You don’t think it’s an addiction? Just look at the faces of those are addicts. There are two kinds. One kind gets a rush when the cellphone rings or indicates a text. You can see their faces light up in pleasure, and they can’t wait. The other kind is the hard-core addict. Their faces don’t light up in pleasure when their cell rings because it so seldom rings or buzzes or tweets or barks – because they’re never off it. The worst cases clutch their electronic heroin in a death-grip, never letting go of it. They text all the time, in meetings, in concerts, in the car, on the bus, on the sidewalk or in hallways, so wrapped up in their electronic world that the real world around them ceases to exist, except as an inconvenience through which they must negotiate in order to experience their electronic communications fix.

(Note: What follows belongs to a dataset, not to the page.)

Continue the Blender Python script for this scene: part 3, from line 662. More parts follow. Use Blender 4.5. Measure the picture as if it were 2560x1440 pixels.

They’re not all that far from inhabiting the virtual world postulated by James Gunn in The Hedonist – first published back in 1955.

Not only does this addiction cause deaths, but it’s also eroding the structure of human society, or at the very least, changing it drastically as electronic connections take precedence over physical and familial connections. College students no longer talk to classmates they see in classes or on campus. They don’t even see them because they’re so wrapped up in their cellphones. Last year, my wife directed the western U.S. premiere of an opera by Michael Chang [Speed Dating Tonight] which featured a scene in which a dating couple never talk to each other, but communicate by texting even when they’re sitting across the table from each other. The older members of the audience were amused and appalled. The younger members were amused, but scarcely surprised. But when electronic addiction makes it into an opera, it’s a pretty good indication that it’s anything but rare.

And yet, for all of the evidence and all of the addictive behaviors produced by the cellphone, very few people seem to recognize or want to acknowledge that cellphones do create addictive behavior in a significant percentage of users. And that’s denial on a societal scale.

It’s Not Personal…

Or… it’s just a job. Anyone who thinks either of these thoughts often, perhaps more than once, should be considered for flogging, a firing squad, or cruel and unusual punishment. Especially if they utter those thoughts out loud. That won’t happen, of course, because one can’t punish someone for what they haven’t said, or, in the case of these two utterances, for those particular words.

I cannot recall exactly how many times I’ve heard someone, usually an executive, businessperson, politician, or administrator, make the comment, usually after being confronted about the impact of an act or policy they’ve just put in place, “It’s not personal.” Or “Don’t take it personally.” None of them seem to get or perhaps want to admit that ANY act or policy that affects someone else adversely is in fact very personal, whether intended or not. That’s not to say that sometimes such acts are necessary. Reductions in force when sales have plummeted are often necessary, but claiming it’s not personal is not only cowardly and despicable, but also reinforces the idea that those affected are not even “persons”; such words suggest that they’re disposable widgets.

Likewise, for someone to excuse poor performance, lack of performance, or lack of initiative in doing a job with the statement that “it’s just a job,” is equally despicable and dishonorable. Someone is paying for the job to be done. If that job has to be redone, or doing it late or not at all creates problems for someone else, whoever didn’t do the job right has committed a form of theft. Again, I’ve heard similar words, and certainly seen people acting as if they’d said those words, all too many times in recent years. Part of that may be because those acting in that fashion have been treated like disposable widgets, but can’t get, or feel they can’t get, better jobs or positions, and they feel disposed to do the minimum required, because, to them, it’s “just a job.”

The bottom line is simple, and all too often forgotten. Jobs are not just jobs, and anything that affects the people who are doing them or affected by them is indeed personal. And that’s something that too many employers and organizational bureaucrats have forgotten, which has led to too many workers taking the same attitude – and, in the end, everyone suffers.